The colonialists also deployed the Maxim machine gun which did much to overpower African resistance.
The famous battle at a place now called Lalaphansi attests to the firepower of the machine gun.
As the frontline Ndebele troops were mowed down by the hitherto unknown weapon, those in the rear thought their colleagues were lying down as a tactic.
So they called out to the rest: ‘Madoda lalani phansi! Lalaphansi! (lie down!).
In the Second Chimurenga of the 60s and 70s, however, Zimbabweans acquired and deployed firearms such as AK47 assault rifles, machine guns, rocket-propelled grenades, anti-aircraft guns, long range mortars and laid landmines along strategic enemy routes.
This way they drove the enemy out of many rural areas to create ‘liberated zones’ where the enemy dared not enter.
The enemy, however, has deployed an even more lethal weapon that diverts the African mind from defending its own to defending Western values that are at variance with our well-being.
Formal education that Africans have so enthusiastically embraced is the most powerful weapon to mobilise human beings.
It plants norms and values that can be totally at variance with the traditional norms and values of the people.
Our current education system is British-oriented to prepare us to service their governance and economic systems.
We need to change it radically so that it serves our own interests; so that it creates a real Zimbabwean who believes in himself, not one who keeps looking to the West for economic salvation!
Africa’s colonisers have used the education curriculum to isolate Africans from their culture and religion.
The language of the coloniser has been adopted as the language of instruction.
The culture and values of Europe have been embedded in the school curriculum while at the same time demonising and marginalising all things African.
All the children passing through the colonial education system are processed to love and uphold Western values and to look down on things African.
They are taught to serve not to be served.
Most Africans are taught to be job-seekers; automatically they are conditioned not to aspire to be the owners of the means of production.
So is it any wonder we are struggling to build our own economy?
We must work hard to introduce a new currency that will allow us to put value to our labour and assets; that will allow Zimbabweans to build and participate in their own economy.
The President and his team are engaging friendly nations to assist us and that is good, but we must not sit by like nestlings waiting to be fed!
We must do our part.
Who says our sweat has no value unless a foreigner brings in their cash?
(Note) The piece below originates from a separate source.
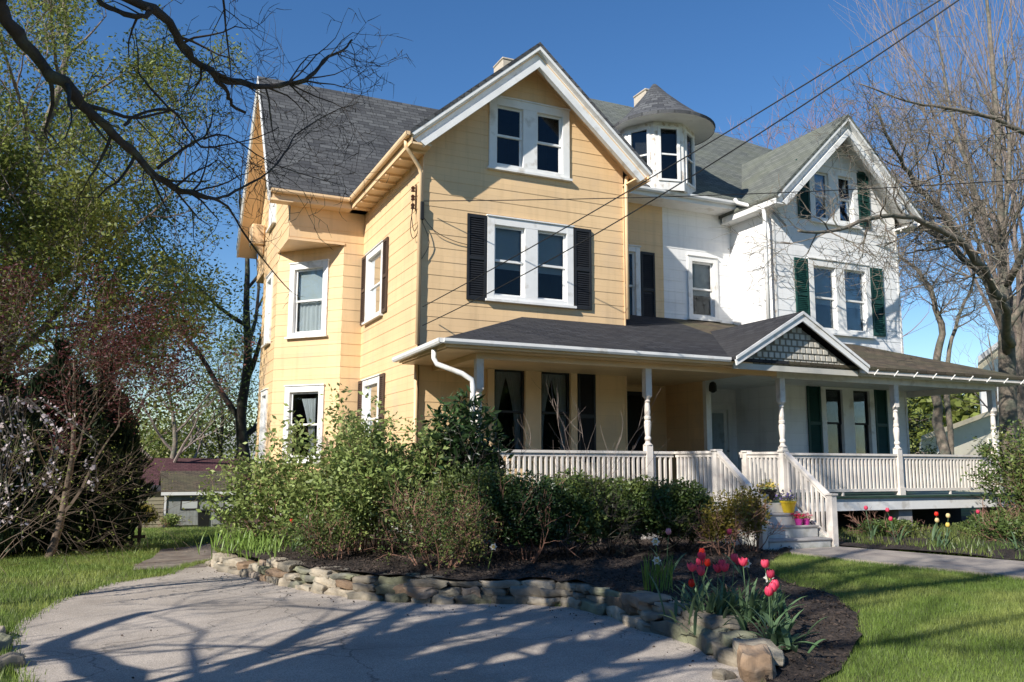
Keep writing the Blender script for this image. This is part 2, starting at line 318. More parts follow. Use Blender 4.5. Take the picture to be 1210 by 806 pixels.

Foreign Direct Investment we argue is one approach, but not the panacea of our economic ills.
Zimbabwean economists must stand up and think of innovative approaches to build our economy.
The solutions are not found in a Western university textbook.
We will need to identify and engage Afro-centric economists to lead in developing our various institutions so that they serve the African people, not Western conglomerates.
Skilled negotiations backed by our vast natural resources should help us to clinch beneficial deals and to build our own currency.
We must continue to do business with foreigners, but on our negotiated terms.
In order to build a vibrant resilient Zimbabwean economy, our education system must produce graduates at all levels who are not only scientifically and technologically literate, but also Afro-centric in their world outlook.
The most serious challenge facing Zimbabwe today is to develop an education system that produces Afro-centric patriotic hardworking graduates who will put their shoulders to the wheel to build this great country!
In short, an education system built on the foundations of ubuntu/hunhu.
Just as yesterday we were our own political liberators, so it is today with economic liberation; there will be no free lunches for us Zimbabweans!